=== TASK DESCRIPTION ===
The listing below begins with the first line you should copy; stop after the line containing "COL = SC.collection", and drop every picture.

· · · · ·

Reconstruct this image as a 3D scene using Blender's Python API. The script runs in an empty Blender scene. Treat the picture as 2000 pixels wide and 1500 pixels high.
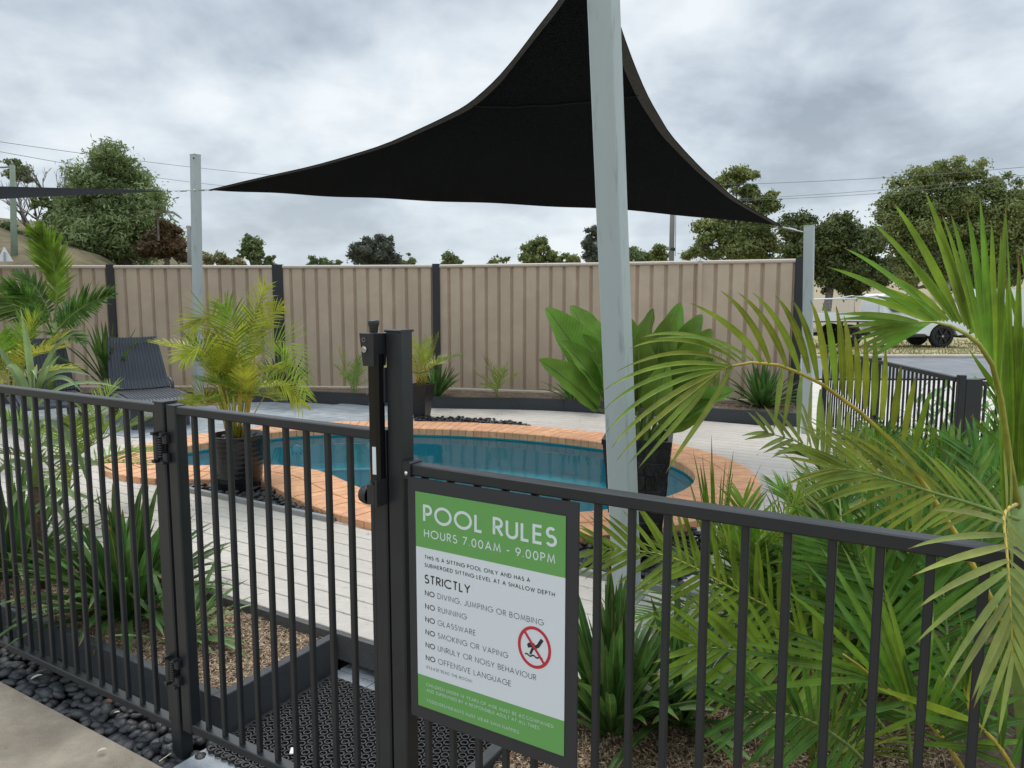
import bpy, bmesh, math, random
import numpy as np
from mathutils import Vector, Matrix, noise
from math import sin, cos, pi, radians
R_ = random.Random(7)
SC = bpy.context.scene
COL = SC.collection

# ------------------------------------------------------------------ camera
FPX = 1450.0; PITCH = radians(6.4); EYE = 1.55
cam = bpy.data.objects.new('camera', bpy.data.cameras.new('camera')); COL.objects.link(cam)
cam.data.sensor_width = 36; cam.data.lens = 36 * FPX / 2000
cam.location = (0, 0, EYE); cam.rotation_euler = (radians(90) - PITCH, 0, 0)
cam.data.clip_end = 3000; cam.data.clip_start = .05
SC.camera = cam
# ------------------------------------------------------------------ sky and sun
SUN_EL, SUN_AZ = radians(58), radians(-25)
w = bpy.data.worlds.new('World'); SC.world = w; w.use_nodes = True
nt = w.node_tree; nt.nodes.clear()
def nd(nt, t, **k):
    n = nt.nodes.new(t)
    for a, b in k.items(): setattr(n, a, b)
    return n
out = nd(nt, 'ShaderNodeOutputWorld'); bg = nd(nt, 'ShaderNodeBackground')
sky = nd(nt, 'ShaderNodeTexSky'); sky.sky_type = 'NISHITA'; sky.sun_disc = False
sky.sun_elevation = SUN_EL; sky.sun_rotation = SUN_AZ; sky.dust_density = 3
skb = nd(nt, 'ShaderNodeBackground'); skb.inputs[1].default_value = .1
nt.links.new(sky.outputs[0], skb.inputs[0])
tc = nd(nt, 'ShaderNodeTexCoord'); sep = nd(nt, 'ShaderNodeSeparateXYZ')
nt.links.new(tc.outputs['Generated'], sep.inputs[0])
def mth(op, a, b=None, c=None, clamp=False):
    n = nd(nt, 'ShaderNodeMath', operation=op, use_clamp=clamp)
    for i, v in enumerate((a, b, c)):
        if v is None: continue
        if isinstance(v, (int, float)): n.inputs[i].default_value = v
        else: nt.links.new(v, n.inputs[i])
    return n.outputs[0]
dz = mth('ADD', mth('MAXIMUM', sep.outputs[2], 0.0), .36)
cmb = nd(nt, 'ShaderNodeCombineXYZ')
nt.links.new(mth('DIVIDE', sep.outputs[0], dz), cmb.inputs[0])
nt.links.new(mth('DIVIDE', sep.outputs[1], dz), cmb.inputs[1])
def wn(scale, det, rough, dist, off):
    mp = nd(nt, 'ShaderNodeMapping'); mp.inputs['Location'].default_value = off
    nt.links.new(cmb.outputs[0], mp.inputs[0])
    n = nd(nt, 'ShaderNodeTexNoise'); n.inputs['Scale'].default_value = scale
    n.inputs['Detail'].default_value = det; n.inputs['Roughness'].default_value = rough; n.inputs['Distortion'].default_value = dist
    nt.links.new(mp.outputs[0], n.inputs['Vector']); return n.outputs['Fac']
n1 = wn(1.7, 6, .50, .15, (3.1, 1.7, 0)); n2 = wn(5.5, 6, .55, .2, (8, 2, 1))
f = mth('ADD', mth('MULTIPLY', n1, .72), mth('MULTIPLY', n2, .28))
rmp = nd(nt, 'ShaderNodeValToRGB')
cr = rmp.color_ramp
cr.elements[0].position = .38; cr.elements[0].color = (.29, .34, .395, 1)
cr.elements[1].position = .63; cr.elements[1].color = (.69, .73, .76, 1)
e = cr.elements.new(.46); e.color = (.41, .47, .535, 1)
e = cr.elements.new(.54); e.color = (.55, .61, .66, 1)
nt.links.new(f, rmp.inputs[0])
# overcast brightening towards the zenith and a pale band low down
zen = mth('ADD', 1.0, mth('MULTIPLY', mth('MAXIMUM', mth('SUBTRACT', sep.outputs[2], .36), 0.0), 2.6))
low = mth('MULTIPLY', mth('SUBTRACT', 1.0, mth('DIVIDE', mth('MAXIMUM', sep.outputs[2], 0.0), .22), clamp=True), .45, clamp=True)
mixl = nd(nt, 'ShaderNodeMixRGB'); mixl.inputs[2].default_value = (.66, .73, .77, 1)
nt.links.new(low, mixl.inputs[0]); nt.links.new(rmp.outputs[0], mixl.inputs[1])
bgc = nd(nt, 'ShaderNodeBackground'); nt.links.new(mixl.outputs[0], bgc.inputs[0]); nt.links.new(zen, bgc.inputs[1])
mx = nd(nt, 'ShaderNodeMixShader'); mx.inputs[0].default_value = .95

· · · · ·

=== CORRECT RESPONSE ===
Reconstruct this image as a 3D scene using Blender's Python API. The script runs in an empty Blender scene. Treat the picture as 2000 pixels wide and 1500 pixels high.
import bpy, bmesh, math, random
import numpy as np
from mathutils import Vector, Matrix, noise
from math import sin, cos, pi, radians
R_ = random.Random(7)
SC = bpy.context.scene
COL = SC.collection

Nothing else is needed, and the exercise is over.